When the girls had their winter vacation, the home’s director asked me if I would take on some extra activities, so I decided to embark on the task of painting a mural with the girls to cover the 30-foot wall that lined their basketball court, which 

meant hours of one-on-one time with the girls every week. Suddenly, my coworkers weren’t just people whose names I knew—they were friends who I walked home with every night or who invited me to meet their families on their days off.

At San Lucas too, not only did I begin to see how much my relationships had grown, but, looking back, I was also blown away by all that I had learned, and seen, and experienced, especially in regards to witnessing and accompanying those who lived on the margins.
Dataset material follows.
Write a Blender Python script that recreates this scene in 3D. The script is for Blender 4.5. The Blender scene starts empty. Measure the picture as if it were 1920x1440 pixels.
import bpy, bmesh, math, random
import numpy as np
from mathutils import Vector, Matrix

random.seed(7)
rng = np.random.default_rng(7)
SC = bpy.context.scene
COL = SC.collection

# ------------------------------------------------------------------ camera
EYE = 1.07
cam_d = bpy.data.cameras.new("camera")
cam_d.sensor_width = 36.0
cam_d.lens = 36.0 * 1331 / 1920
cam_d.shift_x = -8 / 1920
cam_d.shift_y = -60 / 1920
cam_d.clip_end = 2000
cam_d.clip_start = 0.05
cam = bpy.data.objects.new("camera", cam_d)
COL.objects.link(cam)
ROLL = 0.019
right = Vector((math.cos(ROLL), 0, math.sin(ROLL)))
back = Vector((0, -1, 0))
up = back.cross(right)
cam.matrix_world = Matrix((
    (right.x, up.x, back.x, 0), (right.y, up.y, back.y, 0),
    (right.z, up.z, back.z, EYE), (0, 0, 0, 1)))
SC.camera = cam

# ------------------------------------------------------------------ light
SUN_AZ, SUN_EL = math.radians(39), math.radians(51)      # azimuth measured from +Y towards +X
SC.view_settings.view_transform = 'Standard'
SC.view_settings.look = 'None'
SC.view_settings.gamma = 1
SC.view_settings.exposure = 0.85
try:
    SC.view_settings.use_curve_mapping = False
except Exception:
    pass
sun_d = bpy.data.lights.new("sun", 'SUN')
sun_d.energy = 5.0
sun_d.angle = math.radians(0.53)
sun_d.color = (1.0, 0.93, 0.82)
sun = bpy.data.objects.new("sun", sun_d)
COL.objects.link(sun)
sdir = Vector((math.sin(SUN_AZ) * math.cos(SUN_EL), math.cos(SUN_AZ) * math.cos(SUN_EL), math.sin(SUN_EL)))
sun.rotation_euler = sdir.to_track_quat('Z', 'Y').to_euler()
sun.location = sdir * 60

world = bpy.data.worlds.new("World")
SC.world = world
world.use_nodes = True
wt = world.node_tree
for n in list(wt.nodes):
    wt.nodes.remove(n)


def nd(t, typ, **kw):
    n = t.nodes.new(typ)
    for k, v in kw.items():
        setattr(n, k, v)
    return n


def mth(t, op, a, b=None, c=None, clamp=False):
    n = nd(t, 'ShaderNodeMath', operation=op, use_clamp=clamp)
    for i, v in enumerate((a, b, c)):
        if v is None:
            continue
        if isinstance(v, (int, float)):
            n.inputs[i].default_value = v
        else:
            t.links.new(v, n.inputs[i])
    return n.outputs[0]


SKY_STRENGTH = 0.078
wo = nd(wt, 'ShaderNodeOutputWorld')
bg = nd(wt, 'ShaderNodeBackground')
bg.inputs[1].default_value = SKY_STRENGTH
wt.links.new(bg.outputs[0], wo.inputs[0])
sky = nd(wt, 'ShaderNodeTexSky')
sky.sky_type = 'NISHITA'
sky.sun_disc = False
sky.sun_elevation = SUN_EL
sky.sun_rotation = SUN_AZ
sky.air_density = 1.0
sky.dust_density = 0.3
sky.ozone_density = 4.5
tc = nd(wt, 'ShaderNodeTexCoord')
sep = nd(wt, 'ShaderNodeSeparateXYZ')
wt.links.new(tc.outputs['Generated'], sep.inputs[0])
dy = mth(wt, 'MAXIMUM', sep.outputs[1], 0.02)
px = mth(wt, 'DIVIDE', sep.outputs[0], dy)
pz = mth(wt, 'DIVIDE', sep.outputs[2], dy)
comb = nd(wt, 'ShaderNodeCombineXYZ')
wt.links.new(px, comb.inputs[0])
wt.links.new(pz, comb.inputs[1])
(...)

While I had been waiting, frustrated and restless, for the good parts of mission to begin, continually showing up to my ministry sites week in and week out had done what no level of skill or knowledge or special initiative could have achieved. It was showing up often enough for long enough that was the key to the relationships I had been seeking, the trust I had been hoping to build, the wisdom and understanding I had been missing, the bigger picture I hadn’t been able to see. In a place where volunteers and missioners come and go all the time, it was time that was needed to break down walls and build bonds that no force of will could have constructed on its own.

It has not always been easy to show up over the course of these past 20 months. But for all the challenges along the way, that is what has made all the difference in the world.

Reflection question: When have you applied patience and hard work to a task that finally came to fruition?